Christmas music is one thing, certainly. But what is Halloween music? Wikipedia takes a general stab at it – admittedly drawing from a couple of articles attempting the same thing – but when one of your opening sentences uses the phrase “vaguely defined and ambiguous,” you’re definitely on somewhat shaky grounds to make any kind of overall claim. But even with a less fully grounded tradition as such to draw on, given the utterly syncretic nature of the holiday in both a historical and transnational sense (Celtic festivals? Catholic celebrations? harvest cycles?), there’s just enough of a semi-canon to draw on when it comes to describing what can be a starting point for further explorations. If there’s nothing on the level of Bing Crosby, Barbra Streisand or Mariah Carey, say, there’s plenty of performers, songs and albums that have associations with the spookiest of holidays.
A lot of what has shaped the idea of Halloween music in the American popular consciousness has specific roots from a time and place – the 1950s and early 1960s, thanks to a combination of ascendant television bringing back older horror icons from 1930s cinema, newer films in the overall genre, often crossed with science fiction efforts with their own distinctly unusual film music, and the concurrent ferment of blues, r’n’b, rockabilly and more that helped change the path of pop music in general. If there’s a one-two as such for whatever the genre is, Screamin’ Jay Hawkins’s dramatically eerie “I Put A Spell On You” and Bobby “Boris” Pickett’s happily silly “Monster Mash” are likely it, both lingering as signifiers of the season to the present day. Halloween-themed albums, or at least ones with a campy enough horror/spooky edge, surfaced as a result, as exploitative as anything else of its time.
Saying things started to get more serious in the late 1960s and beyond is one way of putting it, but it’s more that the darker edges of psychedelia and heavy blues transforming into hard rock, metal, goth and well beyond created a general audiovisual language of sound and style not specifically associated with Halloween itself, unless as a handy reference point as well as more than a few acts just calling themselves that. (Though points for one metal act going by Helloween instead.) Performers like Black Sabbath, Alice Cooper, the Damned, the Cramps, Bauhaus and many more besides certainly helped develop this kind of free-floating crossover – not for nothing did the Misfits have two songs entitled “Halloween,” for instance – but as the decades passed, this fracturing, reflected in how horror movie soundtracks and sound design went any number of different directions in turn over those years, meant less of a sense of what Halloween music is supposed to be and more of a freeform whatever-you-want-to-call-it, open to interpretation, which very much informs this particular list in turn.

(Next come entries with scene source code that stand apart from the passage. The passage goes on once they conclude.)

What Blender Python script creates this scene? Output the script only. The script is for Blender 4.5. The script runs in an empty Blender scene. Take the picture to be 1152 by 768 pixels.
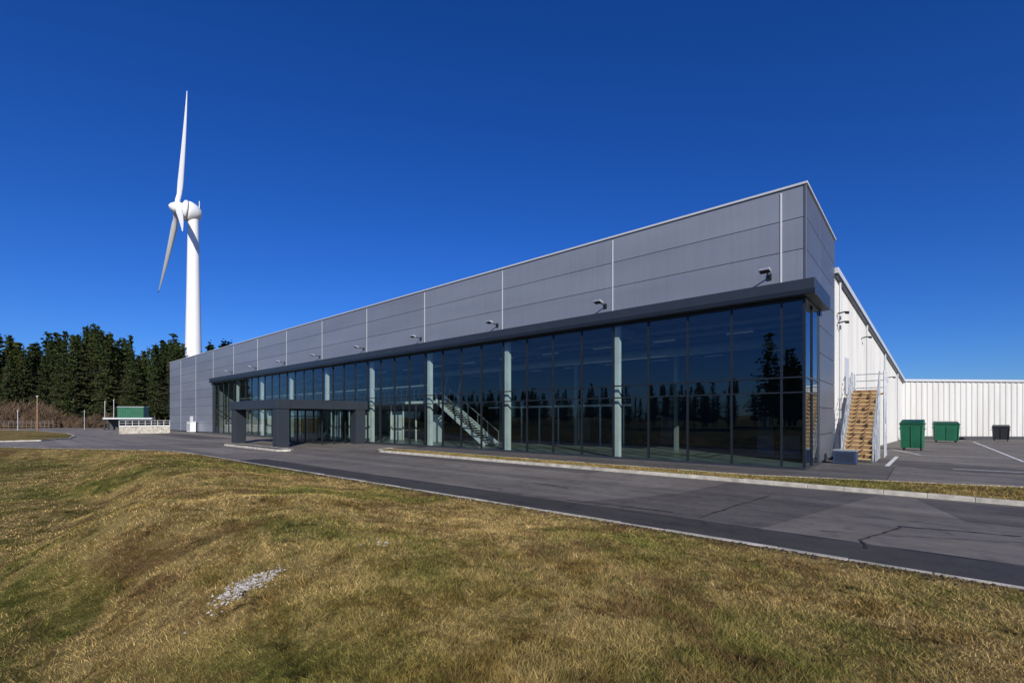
import bpy, bmesh, math, random
import numpy as np
from mathutils import Vector, Matrix
random.seed(7); np.random.seed(7)
rad=math.radians
scene=bpy.context.scene
# ---------------------------------------------------------------- camera
CAM=(3.55,-21.5,2.1); YAW=rad(41.2); FPX=530.0; HZ=470.0
F=(-math.sin(YAW),math.cos(YAW)); R=(math.cos(YAW),math.sin(YAW))
cd=bpy.data.cameras.new("camera"); cam=bpy.data.objects.new("camera",cd)
scene.collection.objects.link(cam); scene.camera=cam
cam.location=CAM; cam.rotation_euler=(rad(90),0,YAW)
cd.sensor_width=36; cd.lens=FPX/1152*36; cd.shift_y=(HZ-384)/1152
cd.clip_start=0.1; cd.clip_end=8000
def at(x,d):
    l=(x-576)/FPX*d
    return (CAM[0]+d*F[0]+l*R[0], CAM[1]+d*F[1]+l*R[1])
def gp(x,y,z=0):
    return at(x,(CAM[2]-z)*FPX/(y-HZ))
# ---------------------------------------------------------------- materials
def newmat(name):
    m=bpy.data.materials.new(name); m.use_nodes=True
    nt=m.node_tree; b=nt.nodes['Principled BSDF']
    return m,nt,b
def N(nt,t,**k):
    n=nt.nodes.new(t)
    for a,v in k.items():
        if a in n.inputs: n.inputs[a].default_value=v
        else: setattr(n,a,v)
    return n
def pos(nt): return nt.nodes.new('ShaderNodeNewGeometry').outputs['Position']
def noise(nt,scale,detail=4,rough=.55,vec=None,dist=0):
    n=N(nt,'ShaderNodeTexNoise'); n.inputs['Scale'].default_value=scale
    n.inputs['Detail'].default_value=detail; n.inputs['Roughness'].default_value=rough
    n.inputs['Distortion'].default_value=dist
    nt.links.new(vec if vec else pos(nt),n.inputs['Vector']); return n.outputs['Fac']
def ramp(nt,fac,stops):
    r=nt.nodes.new('ShaderNodeValToRGB'); e=r.color_ramp.elements
    while len(e)<len(stops): e.new(.5)
    for i,(p,c) in enumerate(stops):
        e[i].position=p; e[i].color=(*c,1) if len(c)==3 else c
    nt.links.new(fac,r.inputs['Fac']); return r.outputs['Color']
def mixc(nt,fac,a,b,mode='MIX'):
    m=nt.nodes.new('ShaderNodeMix'); m.data_type='RGBA'; m.blend_type=mode
    for s,v in ((m.inputs[0],fac),(m.inputs[6],a),(m.inputs[7],b)):
        if isinstance(v,(int,float)): s.default_value=v
        elif isinstance(v,tuple): s.default_value=(*v,1) if len(v)==3 else v
        else: nt.links.new(v,s)
    return m.outputs[2]
def math_(nt,op,a,b):
    m=nt.nodes.new('ShaderNodeMath'); m.operation=op
    for s,v in zip(m.inputs,(a,b)):
        if isinstance(v,(int,float)): s.default_value=v
        else: nt.links.new(v,s)
    return m.outputs[0]
def bump(nt,b,h,s,d=.02):
    n=nt.nodes.new('ShaderNodeBump'); n.inputs['Strength'].default_value=s; n.inputs['Distance'].default_value=d
    nt.links.new(h,n.inputs['Height']); nt.links.new(n.outputs['Normal'],b.inputs['Normal'])
def simple(name,col,rough=.5,metal=0,var=.12,vs=1.5,bs=0,bscale=40):
    m,nt,b=newmat(name)
    f=noise(nt,vs,5)
    c=ramp(nt,f,[(.3,tuple(x*(1-var) for x in col)),(.7,tuple(min(1,x*(1+var)) for x in col))])
    nt.links.new(c,b.inputs['Base Color'])
    b.inputs['Roughness'].default_value=rough; b.inputs['Metallic'].default_value=metal
    if bs: bump(nt,b,noise(nt,bscale,3),bs)
    return m
# ground
def grass_color(nt,bright=1.0):
    P=pos(nt)
    big=noise(nt,.17,5,.62,P,.8); mid=noise(nt,1.5,7,.76,P,.6); fine=noise(nt,9,4,.7,P)
    s=lambda c:tuple(x*bright for x in c)
    a=ramp(nt,mid,[(.30,s((.12,.08,.028))),(.42,s((.27,.19,.062))),(.54,s((.46,.345,.15))),(.70,s((.32,.24,.08)))])
    g=ramp(nt,mid,[(.35,s((.05,.075,.014))),(.5,s((.14,.155,.03))),(.60,s((.29,.24,.07)))])
    gm=ramp(nt,big,[(.49,(0,0,0)),(.62,(.85,.85,.85))])
    c=mixc(nt,gm,a,g)
    n2=noise(nt,.42,6,.74,P,1.0)
    bm=ramp(nt,n2,[(.52,(0,0,0)),(.61,(.8,.8,.8))])
    c=mixc(nt,bm,c,s((.18,.112,.05)))
    # damp, greener grass in the bottom of the dip
    sx=nt.nodes.new('ShaderNodeSeparateXYZ'); nt.links.new(P,sx.inputs[0])
    zz=math_(nt,'ADD',sx.outputs[2],math_(nt,'MULTIPLY',math_(nt,'SUBTRACT',mid,.5),1.1))
    zr=ramp(nt,math_(nt,'ADD',zz,.6),[(.10,(.75,.75,.75)),(.42,(0,0,0))])
    c=mixc(nt,zr,c,s((.085,.105,.02)))
    d=ramp(nt,noise(nt,2.3,7,.8,P,.6),[(.35,(.22,.22,.21)),(.45,(1,1,1))])
    c=mixc(nt,1.0,c,d,'MULTIPLY')
    f2=ramp(nt,fine,[(.3,(.70,.72,.68)),(.7,(1.24,1.22,1.18))])
    c=mixc(nt,1.0,c,f2,'MULTIPLY')
    return c
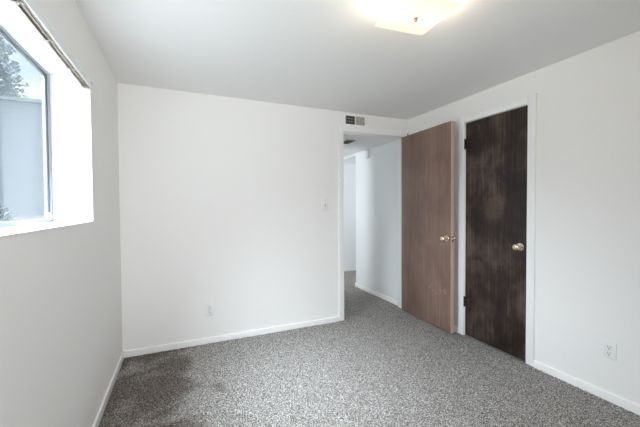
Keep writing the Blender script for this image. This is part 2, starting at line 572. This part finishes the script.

Still, two developments of note helped give just enough of a further sense of direction, if often in retrospect. First, enough TV specials and then, with time, some notable movies that were about or set on Halloween in and of itself helped, their music further covering a range from the silly or campy to the truly terrifying. The latter feeling perhaps is most famously represented by John Carpenter’s remarkable electronic soundtrack to his 1978 breakout film Halloween, which provided a shockingly modern way to interpret the season’s mood and atmosphere that became a general horror tradition in its own right. On the lighter but sometimes no less moodier front, efforts like Vince Guaraldi’s jazz soundtrack to It’s the Great Pumpkin, Charlie Brown! and Disney’s Haunted Mansion music and songs, among others, made their marks. Perhaps no recent film in particular has had such a long holiday music reach for both Halloween and Christmas as another Disney effort, 1993’s The Nightmare Before Christmas, with Henry Selick’s animation of Tim Burton’s script matched with a Danny Elfman-driven collection of songs that have become mini-standards of their own.
The other development is no less helpful for establishing something of a wider seasonal sound: smartly chosen Halloween-themed compilations, pulling together both famed efforts and inspired or obscure one-offs from decades’ worth of acts and performers referencing the holiday as such either directly or in a general kind of spirit. Whether on labels like Rhino or Bear Family or even via the Now That’s What I Call Music series, casting nets either broad or more specific – and certainly often showing some overlap – the best of these provided a handy way to help create a mood just so, whether more serious or scarily ridiculous, depending on the kind of party you were throwing or were playing to prospective trick-or-treaters. If generally replaced by streaming playlists these days, such compilations nonetheless, especially in the CD era, played their part, and who knows what new additions the future will turn up, so long as there’s an All Hallows’ Eve to be agreeably scared by, tunefully.